The right to travel is so entrenched and historic, it is no longer an issue. FOPA itself is relatively ancient dated in 1986. Aside from the direct 2A question, the right of Congress to dictate travel conditions affecting civil rights dates from the case of Heart of Atlanta Motel v. U.S. and the reach of U.S. Civil Rights Act of 1964 via the Commerce clause. The Dormant Commerce clause cases derive from Gibbons v. Ogden (which also dealt with the right of Congress to dictates the terms of interstate travel) and later Cooley v. Board of Wardens. Both of these were settled before the Civil War. Even the Confederacy had a commerce clause analog in its Constitution which was designed to allow travel throughout the Confederate States without laws affecting it negatively. Grab yourself a constitutional text on the Powers of Government and read some of the excerpted cases.

There is a whole line of literature regarding amicus briefs--some are simply virtue signalling because they can be relatively cheap way to fundraise. Some private organizations do this because it is relatively simple to act in this way. Some are by affected professional organizations and states where laws might have to be changed in accordance with the decision.

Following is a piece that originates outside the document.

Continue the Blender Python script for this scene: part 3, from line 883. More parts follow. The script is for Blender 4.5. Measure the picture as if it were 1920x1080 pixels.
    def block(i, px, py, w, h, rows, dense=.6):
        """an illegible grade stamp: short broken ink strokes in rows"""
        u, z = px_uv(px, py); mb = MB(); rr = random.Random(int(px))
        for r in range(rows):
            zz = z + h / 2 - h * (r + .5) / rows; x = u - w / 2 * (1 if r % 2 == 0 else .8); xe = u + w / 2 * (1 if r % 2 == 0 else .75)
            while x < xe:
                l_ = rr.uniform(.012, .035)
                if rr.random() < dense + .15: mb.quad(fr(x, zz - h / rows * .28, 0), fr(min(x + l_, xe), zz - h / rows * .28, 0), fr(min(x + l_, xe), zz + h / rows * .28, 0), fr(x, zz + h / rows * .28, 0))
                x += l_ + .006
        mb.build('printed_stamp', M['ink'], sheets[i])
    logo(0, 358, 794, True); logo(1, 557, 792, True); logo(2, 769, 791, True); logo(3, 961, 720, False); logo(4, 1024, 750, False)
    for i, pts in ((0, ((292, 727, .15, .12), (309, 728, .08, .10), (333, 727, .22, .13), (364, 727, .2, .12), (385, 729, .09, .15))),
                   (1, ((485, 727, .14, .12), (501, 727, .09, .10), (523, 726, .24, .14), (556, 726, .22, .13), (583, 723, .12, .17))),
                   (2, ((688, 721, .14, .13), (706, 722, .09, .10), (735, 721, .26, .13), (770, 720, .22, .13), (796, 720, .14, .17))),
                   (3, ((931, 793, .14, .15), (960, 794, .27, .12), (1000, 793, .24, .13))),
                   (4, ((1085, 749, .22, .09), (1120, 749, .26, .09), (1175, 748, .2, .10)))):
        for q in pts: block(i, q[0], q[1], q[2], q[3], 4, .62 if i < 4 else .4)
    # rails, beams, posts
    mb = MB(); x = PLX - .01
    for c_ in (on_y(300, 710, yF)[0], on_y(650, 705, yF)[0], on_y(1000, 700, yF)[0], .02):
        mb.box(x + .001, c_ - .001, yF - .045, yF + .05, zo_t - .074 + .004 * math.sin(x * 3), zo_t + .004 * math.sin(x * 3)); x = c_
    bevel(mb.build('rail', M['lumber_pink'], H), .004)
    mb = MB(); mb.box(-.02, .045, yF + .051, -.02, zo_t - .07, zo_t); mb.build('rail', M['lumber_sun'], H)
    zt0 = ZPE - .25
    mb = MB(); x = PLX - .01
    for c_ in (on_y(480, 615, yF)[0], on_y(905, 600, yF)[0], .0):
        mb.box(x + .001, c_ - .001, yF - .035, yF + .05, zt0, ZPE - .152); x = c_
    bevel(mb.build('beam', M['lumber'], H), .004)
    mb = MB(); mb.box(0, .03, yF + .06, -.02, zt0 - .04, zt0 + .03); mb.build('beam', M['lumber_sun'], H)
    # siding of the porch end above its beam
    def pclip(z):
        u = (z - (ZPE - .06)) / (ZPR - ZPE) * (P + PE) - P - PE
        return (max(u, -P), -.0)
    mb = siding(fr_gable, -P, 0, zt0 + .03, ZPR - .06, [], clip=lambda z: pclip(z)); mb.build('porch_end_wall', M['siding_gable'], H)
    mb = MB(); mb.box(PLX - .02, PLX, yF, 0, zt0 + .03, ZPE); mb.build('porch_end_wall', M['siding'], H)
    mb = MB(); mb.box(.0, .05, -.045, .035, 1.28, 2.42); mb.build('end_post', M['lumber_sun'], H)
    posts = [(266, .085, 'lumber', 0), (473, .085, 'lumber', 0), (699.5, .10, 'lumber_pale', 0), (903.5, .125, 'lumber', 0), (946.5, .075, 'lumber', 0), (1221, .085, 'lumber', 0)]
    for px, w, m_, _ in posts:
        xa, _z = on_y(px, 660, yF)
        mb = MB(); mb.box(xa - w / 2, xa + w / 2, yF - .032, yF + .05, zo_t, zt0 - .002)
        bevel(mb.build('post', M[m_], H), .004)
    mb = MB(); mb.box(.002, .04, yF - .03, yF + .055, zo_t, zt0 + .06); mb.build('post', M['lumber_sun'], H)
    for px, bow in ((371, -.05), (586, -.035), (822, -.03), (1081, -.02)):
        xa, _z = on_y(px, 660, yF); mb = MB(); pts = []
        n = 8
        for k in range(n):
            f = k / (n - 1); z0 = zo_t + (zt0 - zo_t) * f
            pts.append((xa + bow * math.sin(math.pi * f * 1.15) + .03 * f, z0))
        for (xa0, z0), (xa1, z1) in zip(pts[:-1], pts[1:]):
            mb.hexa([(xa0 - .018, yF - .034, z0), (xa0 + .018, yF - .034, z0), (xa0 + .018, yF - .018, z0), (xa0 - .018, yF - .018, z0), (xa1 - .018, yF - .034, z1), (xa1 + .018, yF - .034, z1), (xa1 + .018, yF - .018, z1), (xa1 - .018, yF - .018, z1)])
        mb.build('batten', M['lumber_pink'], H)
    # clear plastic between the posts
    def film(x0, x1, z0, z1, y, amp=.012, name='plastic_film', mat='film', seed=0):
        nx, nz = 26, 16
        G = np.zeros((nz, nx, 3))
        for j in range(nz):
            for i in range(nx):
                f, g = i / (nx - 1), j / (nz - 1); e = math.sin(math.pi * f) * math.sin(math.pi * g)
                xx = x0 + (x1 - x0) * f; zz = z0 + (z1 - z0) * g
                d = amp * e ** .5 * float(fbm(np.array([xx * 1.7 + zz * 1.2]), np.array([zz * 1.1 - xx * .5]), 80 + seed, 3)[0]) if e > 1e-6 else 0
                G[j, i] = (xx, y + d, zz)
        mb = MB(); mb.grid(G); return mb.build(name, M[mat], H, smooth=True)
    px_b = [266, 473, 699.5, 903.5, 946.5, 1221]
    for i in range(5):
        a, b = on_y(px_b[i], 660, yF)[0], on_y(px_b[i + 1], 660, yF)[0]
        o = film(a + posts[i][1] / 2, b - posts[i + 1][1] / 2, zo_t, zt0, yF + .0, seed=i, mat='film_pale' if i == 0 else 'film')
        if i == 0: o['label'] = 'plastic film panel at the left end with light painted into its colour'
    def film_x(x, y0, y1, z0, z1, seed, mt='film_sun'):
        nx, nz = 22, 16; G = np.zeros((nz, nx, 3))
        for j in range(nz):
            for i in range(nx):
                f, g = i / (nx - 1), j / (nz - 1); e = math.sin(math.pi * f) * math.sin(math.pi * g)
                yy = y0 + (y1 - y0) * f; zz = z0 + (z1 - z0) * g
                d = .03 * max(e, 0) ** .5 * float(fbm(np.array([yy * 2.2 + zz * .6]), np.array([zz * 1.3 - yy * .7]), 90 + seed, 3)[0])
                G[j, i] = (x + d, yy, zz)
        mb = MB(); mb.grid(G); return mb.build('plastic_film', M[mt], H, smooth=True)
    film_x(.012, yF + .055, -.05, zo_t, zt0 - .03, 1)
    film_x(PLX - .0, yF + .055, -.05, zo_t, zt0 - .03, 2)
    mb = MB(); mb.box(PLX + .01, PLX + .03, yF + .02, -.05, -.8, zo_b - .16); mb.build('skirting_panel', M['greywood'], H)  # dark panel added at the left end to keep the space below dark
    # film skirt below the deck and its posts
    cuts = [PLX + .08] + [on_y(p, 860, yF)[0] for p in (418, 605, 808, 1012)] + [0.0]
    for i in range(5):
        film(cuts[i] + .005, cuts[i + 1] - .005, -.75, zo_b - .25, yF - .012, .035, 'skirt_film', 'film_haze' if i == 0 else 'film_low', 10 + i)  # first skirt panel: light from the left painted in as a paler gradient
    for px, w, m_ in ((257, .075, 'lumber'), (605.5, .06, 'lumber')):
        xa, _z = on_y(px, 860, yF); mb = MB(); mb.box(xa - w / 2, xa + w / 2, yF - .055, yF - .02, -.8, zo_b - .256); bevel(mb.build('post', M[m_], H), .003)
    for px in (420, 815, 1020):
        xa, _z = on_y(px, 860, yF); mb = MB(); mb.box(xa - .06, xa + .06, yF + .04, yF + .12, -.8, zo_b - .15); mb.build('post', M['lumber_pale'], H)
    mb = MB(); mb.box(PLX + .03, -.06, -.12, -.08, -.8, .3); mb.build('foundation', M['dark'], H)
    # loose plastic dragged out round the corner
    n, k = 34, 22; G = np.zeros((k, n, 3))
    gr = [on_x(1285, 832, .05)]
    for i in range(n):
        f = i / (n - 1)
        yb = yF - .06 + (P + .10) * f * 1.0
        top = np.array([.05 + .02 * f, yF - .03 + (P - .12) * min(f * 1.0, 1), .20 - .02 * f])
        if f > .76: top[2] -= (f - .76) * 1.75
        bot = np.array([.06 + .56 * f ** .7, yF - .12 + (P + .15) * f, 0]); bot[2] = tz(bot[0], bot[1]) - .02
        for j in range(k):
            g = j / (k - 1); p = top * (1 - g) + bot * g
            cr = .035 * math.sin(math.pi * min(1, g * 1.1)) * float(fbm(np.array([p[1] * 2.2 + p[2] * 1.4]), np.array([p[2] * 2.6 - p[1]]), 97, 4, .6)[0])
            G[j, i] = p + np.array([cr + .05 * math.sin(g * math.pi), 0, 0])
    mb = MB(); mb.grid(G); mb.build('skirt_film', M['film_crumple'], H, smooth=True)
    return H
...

However, those by the Solicitor General of the U.S. are taken much more seriously by the justices. In fact, the Solicitor General is often called the 10th Justice, (Justice Kagan is a former Solicitor General) for their effect on the court's agenda and decisions. It is a big deal and for example if Hillary was in the White House, you would be seeing a U.S. Solicitor General brief supporting the NY City law not to mention with a new Justice appointed by her filling Scalia's seat. Elections do have effects.